La situation s’est détériorée au fil des mois, les tensions s’accumulant avec chaque nouvelle annonce de réforme. Les avocats s’inquiètent d’une dérive vers un système judiciaire qui pourrait favoriser la compromission des droits humains et la primauté du droit. D’après leurs déclarations, les réformes portent atteinte à la confiance du public dans les institutions judiciaires et augurent des perspectives sombres pour l’avenir du système judiciaire marocain.

Dans un contexte où la justice devrait être un bastion des droits civils, le rejet systématique des initiatives législatives du ministre Ouahbi par les avocats révèle un fossé grandissant entre les décideurs politiques et les professionnels du droit. Cela soulève des interrogations sur l’orientation future des politiques judiciaires marocaines et leur impact sur la société civile.

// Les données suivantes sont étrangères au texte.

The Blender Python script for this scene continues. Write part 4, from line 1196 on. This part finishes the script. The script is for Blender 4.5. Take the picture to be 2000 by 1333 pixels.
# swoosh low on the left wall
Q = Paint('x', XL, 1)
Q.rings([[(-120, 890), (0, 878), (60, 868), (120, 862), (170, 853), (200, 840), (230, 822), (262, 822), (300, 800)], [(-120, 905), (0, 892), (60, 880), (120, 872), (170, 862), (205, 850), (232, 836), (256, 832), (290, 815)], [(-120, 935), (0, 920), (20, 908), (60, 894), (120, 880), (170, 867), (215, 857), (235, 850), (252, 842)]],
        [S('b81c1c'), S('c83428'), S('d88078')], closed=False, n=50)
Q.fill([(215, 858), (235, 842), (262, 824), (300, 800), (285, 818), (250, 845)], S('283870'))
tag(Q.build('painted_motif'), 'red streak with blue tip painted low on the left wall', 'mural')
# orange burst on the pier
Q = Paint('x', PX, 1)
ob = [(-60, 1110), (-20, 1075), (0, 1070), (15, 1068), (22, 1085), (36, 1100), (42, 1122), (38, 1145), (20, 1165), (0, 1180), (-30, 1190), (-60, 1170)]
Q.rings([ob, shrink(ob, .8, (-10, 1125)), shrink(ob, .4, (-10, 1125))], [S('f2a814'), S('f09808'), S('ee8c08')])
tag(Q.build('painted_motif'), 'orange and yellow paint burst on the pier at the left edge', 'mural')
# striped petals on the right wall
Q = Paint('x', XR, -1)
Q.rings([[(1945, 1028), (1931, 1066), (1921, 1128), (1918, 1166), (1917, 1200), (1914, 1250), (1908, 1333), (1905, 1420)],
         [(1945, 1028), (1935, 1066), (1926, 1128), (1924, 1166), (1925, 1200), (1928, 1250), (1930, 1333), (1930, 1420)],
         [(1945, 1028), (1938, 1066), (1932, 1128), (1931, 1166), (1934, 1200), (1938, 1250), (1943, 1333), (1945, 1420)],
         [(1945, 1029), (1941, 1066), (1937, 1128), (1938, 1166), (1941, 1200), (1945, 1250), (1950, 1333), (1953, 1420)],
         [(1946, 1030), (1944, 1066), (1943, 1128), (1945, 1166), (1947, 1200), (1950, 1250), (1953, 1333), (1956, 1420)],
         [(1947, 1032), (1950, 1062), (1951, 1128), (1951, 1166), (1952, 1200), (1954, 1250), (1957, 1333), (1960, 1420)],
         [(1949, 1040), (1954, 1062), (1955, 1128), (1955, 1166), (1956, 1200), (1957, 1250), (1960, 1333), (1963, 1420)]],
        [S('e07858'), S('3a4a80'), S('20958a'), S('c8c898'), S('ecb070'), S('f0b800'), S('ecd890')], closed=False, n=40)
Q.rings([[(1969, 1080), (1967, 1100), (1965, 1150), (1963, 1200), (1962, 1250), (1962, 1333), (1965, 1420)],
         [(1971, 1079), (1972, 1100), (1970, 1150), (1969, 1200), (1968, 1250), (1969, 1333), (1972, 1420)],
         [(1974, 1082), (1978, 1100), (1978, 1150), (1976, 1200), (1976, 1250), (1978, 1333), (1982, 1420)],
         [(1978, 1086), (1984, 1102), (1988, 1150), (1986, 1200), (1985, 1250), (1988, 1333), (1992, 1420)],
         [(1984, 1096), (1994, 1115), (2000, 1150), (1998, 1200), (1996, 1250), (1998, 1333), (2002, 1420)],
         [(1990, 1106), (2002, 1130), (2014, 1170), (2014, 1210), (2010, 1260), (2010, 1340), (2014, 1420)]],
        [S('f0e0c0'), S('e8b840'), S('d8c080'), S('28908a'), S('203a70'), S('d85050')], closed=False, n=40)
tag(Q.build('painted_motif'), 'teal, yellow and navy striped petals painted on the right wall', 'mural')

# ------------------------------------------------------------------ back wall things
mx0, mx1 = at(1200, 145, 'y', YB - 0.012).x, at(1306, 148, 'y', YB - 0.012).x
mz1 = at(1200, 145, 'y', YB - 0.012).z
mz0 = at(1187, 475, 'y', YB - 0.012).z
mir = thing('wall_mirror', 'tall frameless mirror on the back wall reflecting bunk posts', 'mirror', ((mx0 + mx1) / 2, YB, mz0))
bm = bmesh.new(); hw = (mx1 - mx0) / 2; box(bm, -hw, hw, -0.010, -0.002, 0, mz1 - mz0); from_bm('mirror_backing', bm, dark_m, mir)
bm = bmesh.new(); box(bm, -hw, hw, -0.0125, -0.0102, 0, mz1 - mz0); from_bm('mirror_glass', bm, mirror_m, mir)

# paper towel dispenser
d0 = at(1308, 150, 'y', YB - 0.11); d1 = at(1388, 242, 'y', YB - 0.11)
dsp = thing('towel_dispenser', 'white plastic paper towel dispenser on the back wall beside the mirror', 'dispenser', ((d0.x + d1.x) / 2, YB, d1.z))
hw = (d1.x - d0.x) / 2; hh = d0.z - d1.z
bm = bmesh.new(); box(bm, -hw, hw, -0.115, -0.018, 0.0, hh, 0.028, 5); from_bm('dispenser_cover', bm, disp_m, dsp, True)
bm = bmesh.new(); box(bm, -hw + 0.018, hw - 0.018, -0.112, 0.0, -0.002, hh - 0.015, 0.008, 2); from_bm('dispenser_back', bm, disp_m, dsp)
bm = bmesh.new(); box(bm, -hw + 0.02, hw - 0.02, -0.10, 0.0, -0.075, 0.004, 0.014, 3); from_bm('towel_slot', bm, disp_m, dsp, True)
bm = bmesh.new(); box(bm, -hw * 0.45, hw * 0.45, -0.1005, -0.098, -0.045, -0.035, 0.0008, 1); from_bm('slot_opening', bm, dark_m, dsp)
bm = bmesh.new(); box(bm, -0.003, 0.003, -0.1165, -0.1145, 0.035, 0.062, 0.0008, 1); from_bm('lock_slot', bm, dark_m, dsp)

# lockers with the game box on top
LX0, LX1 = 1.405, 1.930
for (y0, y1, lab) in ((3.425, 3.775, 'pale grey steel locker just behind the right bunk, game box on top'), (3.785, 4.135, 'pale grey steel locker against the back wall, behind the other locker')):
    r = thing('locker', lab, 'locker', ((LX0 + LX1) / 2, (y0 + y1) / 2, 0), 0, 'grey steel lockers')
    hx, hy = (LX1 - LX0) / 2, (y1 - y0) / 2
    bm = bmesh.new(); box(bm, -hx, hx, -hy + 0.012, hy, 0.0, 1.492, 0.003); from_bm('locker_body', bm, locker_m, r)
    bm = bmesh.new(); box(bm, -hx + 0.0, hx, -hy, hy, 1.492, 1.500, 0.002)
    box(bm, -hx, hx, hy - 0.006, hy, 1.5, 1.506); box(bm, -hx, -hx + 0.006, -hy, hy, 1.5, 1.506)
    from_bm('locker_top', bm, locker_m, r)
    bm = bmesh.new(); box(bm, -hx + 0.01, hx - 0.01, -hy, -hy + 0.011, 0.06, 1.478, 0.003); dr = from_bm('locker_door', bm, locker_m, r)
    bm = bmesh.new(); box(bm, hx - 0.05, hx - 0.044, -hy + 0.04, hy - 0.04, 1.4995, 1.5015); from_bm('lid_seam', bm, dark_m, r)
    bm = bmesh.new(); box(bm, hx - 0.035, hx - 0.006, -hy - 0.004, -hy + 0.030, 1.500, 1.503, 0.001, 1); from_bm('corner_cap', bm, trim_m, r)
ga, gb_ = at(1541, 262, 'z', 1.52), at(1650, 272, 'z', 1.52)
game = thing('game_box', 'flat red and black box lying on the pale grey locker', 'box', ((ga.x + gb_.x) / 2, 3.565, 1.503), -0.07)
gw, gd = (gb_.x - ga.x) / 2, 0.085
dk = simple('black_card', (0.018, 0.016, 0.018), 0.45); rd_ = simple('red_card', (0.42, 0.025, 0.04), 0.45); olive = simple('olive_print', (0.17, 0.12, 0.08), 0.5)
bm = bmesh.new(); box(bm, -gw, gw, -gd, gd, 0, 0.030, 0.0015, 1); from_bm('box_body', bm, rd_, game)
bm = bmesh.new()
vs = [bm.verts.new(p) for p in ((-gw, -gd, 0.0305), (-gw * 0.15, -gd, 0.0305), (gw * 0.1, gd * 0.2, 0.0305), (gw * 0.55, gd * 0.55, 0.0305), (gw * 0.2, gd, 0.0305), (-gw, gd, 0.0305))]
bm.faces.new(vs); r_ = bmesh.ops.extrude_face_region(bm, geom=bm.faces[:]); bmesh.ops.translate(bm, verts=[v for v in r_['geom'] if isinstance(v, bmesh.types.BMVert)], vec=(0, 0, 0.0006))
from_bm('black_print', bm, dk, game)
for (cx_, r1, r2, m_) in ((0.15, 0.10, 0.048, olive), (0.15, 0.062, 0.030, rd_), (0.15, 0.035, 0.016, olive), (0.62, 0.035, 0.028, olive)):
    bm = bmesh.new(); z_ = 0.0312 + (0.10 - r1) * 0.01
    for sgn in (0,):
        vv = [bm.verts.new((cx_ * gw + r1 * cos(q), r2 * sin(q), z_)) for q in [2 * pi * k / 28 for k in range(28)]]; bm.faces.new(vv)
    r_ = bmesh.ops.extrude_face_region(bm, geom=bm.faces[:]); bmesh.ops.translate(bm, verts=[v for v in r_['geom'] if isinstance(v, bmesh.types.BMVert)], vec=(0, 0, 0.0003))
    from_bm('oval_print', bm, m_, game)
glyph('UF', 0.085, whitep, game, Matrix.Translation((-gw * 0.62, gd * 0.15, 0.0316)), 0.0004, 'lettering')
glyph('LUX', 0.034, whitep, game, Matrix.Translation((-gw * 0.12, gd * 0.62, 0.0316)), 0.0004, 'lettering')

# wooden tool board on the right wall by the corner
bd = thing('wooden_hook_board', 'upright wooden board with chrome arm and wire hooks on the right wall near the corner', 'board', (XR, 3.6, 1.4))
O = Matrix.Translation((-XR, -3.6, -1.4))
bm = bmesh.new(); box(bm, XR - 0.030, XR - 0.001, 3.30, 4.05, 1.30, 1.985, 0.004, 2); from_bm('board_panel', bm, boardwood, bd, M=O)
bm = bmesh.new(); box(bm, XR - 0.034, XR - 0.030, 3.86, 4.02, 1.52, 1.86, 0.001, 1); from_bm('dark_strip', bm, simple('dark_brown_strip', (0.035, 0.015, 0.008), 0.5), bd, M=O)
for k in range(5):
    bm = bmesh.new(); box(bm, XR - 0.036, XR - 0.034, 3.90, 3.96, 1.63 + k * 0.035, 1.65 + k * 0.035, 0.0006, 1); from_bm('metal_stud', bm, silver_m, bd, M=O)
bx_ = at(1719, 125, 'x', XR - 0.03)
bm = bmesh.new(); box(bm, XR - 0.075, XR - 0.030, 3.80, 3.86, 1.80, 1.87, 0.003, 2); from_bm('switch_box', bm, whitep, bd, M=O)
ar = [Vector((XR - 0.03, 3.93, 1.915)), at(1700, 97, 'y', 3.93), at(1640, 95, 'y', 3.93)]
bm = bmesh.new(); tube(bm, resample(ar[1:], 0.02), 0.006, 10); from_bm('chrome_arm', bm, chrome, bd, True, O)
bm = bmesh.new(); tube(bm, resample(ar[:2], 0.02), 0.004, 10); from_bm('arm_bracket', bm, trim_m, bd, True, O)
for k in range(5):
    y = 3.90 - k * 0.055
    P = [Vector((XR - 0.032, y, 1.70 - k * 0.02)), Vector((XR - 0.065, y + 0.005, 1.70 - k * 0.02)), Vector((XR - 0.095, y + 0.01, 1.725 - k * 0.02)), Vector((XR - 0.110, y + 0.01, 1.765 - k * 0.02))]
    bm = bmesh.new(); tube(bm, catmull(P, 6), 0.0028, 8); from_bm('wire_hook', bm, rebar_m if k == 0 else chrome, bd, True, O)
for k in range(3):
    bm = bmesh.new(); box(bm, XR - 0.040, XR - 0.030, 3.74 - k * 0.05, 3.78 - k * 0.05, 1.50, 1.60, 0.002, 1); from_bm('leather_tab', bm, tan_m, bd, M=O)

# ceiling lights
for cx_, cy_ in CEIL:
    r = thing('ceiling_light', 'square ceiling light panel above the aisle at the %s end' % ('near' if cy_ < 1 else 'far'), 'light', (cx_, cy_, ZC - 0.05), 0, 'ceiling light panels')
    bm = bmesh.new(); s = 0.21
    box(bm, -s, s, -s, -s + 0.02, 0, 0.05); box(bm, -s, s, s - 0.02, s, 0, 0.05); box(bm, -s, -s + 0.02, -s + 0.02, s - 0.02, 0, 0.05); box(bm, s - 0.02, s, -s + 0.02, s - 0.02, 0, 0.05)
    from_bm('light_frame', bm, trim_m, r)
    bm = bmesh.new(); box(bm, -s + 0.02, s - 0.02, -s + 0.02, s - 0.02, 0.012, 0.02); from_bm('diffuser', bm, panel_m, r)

Les avocats continuent donc d’appeler à un dialogue constructif et à une vraie concertation entre le ministère de la Justice et les représentants de la profession. La peur d’une régression des acquis démocratiques fait l’unanimité au sein de la profession, dont les membres sont bien déterminés à se battre pour « défendre les principes fondamentaux » sur lesquels repose l’État de droit au Maroc. La mobilisation annoncée ne doit pas seulement être perçue comme une simple réaction aux réformes, mais comme une déclaration d’intention des avocats de protéger la justice et les libertés fondamentales des citoyens marocains.